Among the concerns raised in the comment letters are that the proposed amendments don’taccount for allowable costs and the ability to recover costs, harm consumers by reducing access to affordable banking services, and don’t account for their impact on community financial institutions, according to the letter.
“ABA believes the proposed amendments will reduce the availability and affordability of Bank On accounts for low- and moderate-income Americans, and the comment file demonstrates that our view is shared by civil rights leaders who are working to close the unbanked gap, among others,” Rosenkoetter wrote in the letter.
Rosenkoetter concluded the letter by urging the Fed to withdraw the proposed amendments.
The Federal Reserve’s proposal to lower debit interchange fee caps drew about 2,500 responses from trade organizations representing merchants and financial services firms, from bank executives and from unaffiliated individuals, PYMNTS reported in May.

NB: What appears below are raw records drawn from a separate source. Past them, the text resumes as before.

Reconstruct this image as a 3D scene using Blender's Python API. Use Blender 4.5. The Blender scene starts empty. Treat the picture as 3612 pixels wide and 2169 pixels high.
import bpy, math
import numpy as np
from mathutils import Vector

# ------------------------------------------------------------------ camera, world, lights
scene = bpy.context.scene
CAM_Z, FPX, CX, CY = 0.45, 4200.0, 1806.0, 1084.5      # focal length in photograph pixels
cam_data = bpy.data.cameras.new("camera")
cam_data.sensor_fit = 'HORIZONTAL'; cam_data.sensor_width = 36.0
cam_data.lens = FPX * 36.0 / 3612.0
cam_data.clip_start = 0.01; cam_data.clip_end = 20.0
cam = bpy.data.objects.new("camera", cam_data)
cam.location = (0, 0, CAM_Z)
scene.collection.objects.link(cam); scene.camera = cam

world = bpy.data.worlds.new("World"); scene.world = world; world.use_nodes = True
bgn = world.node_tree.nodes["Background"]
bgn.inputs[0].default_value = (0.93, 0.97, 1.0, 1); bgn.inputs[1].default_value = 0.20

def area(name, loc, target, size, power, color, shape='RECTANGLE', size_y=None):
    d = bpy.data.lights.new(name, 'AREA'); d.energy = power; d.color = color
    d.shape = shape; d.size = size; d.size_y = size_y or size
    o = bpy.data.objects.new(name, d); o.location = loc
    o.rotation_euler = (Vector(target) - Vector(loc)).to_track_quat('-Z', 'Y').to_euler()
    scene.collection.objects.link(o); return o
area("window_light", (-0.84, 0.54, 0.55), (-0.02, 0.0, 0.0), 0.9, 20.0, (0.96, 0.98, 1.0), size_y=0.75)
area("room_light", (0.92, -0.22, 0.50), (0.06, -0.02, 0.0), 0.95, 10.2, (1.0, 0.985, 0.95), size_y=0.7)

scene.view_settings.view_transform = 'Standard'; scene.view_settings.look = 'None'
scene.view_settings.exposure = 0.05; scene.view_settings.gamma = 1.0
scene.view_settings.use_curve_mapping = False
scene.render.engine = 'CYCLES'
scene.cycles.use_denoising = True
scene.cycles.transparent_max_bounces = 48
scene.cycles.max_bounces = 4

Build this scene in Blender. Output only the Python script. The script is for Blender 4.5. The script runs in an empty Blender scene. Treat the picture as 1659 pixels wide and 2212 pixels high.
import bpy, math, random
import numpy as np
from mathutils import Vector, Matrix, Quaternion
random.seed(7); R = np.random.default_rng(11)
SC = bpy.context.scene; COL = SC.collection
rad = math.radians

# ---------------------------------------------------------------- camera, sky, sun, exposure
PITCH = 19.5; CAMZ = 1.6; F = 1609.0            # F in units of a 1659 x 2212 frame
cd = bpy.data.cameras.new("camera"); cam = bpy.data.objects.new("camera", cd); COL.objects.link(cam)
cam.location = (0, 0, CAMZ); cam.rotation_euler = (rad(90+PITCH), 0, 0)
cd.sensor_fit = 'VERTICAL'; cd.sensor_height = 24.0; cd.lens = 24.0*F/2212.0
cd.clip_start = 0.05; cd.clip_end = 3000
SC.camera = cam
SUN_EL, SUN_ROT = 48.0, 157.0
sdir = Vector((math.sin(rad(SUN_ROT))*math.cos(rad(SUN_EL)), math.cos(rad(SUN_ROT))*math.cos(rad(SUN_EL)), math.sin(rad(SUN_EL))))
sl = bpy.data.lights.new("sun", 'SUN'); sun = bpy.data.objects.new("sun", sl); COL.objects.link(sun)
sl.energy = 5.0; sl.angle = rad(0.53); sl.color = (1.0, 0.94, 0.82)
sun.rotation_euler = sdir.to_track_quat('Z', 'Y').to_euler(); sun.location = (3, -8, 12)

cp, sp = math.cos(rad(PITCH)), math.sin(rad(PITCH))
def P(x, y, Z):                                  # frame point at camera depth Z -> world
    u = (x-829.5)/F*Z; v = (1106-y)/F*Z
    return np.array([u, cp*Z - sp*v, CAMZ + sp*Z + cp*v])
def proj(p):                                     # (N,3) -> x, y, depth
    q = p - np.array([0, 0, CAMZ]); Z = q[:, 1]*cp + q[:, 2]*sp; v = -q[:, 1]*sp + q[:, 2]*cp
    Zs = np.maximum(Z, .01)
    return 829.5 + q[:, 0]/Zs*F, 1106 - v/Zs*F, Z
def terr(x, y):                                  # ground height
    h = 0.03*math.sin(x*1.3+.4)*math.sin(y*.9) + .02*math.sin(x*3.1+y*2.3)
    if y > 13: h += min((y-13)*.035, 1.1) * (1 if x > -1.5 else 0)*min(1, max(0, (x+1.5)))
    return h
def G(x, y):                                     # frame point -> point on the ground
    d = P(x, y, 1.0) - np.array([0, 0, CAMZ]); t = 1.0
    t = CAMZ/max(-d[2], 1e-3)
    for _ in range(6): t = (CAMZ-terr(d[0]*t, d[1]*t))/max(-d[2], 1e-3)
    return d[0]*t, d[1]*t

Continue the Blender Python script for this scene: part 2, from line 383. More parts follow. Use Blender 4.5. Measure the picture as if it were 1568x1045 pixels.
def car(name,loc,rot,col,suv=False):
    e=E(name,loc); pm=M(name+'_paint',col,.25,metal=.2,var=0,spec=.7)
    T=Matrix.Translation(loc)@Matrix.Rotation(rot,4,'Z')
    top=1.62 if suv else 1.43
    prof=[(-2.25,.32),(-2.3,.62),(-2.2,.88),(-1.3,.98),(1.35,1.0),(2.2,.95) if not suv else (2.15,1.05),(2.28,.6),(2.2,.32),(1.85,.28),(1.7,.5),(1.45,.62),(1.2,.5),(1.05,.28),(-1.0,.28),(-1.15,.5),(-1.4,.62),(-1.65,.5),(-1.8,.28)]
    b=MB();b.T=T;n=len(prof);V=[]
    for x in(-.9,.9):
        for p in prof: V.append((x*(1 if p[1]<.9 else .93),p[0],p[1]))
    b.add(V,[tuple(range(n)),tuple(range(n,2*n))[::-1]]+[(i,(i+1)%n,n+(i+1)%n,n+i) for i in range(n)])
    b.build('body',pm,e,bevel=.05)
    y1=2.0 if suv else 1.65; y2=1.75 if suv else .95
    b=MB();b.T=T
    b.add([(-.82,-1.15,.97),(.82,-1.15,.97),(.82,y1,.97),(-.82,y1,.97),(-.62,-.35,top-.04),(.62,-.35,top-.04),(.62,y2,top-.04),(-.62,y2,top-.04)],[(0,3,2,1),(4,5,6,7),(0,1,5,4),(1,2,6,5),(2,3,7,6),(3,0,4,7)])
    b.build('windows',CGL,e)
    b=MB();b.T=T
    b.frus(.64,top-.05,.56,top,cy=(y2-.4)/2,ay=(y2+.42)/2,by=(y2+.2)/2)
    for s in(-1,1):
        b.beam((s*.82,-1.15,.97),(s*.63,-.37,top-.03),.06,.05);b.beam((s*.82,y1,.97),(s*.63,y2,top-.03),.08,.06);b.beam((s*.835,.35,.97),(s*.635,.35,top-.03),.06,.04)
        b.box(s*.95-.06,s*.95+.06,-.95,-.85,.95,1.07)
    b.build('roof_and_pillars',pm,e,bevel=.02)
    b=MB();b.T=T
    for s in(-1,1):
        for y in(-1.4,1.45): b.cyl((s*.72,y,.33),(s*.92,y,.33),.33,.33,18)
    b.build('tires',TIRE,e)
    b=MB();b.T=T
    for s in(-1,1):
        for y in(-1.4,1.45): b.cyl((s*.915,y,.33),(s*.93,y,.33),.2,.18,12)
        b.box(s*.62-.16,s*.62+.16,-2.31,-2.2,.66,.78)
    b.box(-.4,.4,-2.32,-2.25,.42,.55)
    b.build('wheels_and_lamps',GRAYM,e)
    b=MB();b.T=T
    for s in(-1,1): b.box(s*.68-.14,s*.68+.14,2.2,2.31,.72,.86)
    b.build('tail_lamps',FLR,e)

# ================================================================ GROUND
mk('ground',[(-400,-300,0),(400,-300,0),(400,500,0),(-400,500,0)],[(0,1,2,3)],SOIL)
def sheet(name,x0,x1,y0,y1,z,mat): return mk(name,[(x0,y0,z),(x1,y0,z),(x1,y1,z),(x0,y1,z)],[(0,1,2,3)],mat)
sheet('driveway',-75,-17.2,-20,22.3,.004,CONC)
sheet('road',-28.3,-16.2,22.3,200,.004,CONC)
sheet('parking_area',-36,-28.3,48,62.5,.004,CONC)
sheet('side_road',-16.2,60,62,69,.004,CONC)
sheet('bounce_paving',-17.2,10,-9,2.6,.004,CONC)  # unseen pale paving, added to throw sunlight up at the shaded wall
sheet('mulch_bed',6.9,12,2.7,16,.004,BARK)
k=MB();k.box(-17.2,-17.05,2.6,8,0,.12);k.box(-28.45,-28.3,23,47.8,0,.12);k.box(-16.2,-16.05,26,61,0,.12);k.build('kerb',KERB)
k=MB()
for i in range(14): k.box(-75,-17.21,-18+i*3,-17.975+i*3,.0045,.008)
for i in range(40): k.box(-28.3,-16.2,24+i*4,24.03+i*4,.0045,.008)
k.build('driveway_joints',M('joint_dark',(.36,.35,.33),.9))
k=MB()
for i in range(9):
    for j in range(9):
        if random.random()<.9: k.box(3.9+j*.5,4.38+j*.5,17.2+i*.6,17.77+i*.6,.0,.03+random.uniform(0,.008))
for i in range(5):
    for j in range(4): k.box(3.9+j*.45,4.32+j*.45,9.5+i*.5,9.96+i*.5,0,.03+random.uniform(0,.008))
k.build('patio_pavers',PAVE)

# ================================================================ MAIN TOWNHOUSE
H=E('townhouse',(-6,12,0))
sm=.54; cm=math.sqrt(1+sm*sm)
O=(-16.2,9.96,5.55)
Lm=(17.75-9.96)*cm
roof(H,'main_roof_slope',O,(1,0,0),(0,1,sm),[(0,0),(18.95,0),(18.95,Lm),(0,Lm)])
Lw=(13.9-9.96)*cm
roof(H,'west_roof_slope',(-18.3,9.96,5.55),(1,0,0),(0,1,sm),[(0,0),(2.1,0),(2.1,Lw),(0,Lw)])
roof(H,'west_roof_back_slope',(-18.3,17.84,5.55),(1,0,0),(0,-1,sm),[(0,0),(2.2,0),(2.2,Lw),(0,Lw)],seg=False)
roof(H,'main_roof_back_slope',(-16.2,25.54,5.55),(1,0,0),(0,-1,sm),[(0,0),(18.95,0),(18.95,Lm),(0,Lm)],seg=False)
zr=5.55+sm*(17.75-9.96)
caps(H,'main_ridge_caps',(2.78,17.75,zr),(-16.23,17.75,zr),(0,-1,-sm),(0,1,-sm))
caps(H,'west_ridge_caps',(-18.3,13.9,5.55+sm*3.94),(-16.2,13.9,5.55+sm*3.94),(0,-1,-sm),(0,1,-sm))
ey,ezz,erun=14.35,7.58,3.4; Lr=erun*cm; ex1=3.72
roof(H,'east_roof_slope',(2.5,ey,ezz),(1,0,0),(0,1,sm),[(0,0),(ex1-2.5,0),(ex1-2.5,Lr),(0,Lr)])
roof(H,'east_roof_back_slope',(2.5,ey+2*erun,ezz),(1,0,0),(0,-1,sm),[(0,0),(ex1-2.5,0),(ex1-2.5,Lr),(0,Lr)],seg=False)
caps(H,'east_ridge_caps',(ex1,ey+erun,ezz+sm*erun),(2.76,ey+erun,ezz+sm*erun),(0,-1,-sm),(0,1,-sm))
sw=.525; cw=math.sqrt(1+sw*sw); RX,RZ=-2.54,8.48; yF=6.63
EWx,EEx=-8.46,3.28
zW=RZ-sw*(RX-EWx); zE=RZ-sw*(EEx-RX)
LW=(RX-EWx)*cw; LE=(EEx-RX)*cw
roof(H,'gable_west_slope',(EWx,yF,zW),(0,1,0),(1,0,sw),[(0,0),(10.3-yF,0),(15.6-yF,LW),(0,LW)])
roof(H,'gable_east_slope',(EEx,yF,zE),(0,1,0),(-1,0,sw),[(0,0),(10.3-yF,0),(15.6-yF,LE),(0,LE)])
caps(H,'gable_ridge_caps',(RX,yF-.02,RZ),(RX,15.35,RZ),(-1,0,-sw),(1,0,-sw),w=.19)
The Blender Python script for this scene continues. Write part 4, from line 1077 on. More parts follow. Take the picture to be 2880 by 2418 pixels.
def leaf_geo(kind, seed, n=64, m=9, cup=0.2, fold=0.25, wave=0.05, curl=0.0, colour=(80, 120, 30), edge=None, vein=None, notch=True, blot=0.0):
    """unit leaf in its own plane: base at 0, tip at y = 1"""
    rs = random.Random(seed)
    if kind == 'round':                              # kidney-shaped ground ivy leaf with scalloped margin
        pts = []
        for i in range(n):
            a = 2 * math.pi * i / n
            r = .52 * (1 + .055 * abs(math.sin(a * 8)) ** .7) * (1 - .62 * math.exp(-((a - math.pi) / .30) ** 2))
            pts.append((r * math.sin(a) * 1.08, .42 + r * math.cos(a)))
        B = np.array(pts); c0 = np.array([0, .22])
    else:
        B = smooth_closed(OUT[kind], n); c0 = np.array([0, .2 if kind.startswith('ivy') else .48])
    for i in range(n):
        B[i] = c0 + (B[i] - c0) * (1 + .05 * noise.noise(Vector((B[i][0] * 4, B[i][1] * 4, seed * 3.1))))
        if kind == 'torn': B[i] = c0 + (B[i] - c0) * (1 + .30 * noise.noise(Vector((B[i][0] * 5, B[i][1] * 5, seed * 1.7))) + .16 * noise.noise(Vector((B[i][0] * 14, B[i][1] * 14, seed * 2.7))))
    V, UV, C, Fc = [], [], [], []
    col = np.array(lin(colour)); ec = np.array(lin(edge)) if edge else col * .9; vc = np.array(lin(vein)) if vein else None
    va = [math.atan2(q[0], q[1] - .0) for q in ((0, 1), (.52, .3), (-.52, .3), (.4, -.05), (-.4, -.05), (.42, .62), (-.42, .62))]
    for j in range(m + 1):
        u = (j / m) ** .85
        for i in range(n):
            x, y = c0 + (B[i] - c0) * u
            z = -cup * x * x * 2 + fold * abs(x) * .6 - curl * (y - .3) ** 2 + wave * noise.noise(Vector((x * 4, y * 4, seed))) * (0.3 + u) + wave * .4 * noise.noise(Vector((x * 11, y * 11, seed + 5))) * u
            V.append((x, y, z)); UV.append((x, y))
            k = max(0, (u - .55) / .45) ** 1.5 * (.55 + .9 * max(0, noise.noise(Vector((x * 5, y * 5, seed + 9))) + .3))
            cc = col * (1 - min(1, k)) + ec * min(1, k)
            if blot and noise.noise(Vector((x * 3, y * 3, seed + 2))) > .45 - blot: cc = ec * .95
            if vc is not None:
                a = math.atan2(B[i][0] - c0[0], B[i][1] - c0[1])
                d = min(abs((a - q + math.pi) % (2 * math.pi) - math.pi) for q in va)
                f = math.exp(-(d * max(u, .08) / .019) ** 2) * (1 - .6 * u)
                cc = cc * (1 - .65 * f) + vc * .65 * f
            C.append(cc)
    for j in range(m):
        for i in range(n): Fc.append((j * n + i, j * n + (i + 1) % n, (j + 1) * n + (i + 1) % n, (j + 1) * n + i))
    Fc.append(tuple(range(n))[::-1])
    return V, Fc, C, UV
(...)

Under the terms of the proposal unveiled in October 2023, the Fed would lower the interchange fees that are charged to merchants to 14.4 cents, where that rate had been 21 cents. In addition, the caps would be reviewed every two years. The revised fee structure would cover financial institutions with at least $10 billion in assets.
When the Fed voted to move forward with the commentary process at that time, Vice Chair for Supervision Michael S. Barr said that “debit cards accounted for over half of all non-cash payments” and that the fed had been tasked with examining whether the fees assessed on debit card transactions to merchant banks are “reasonable and proportional to the costs incurred by the issuer.”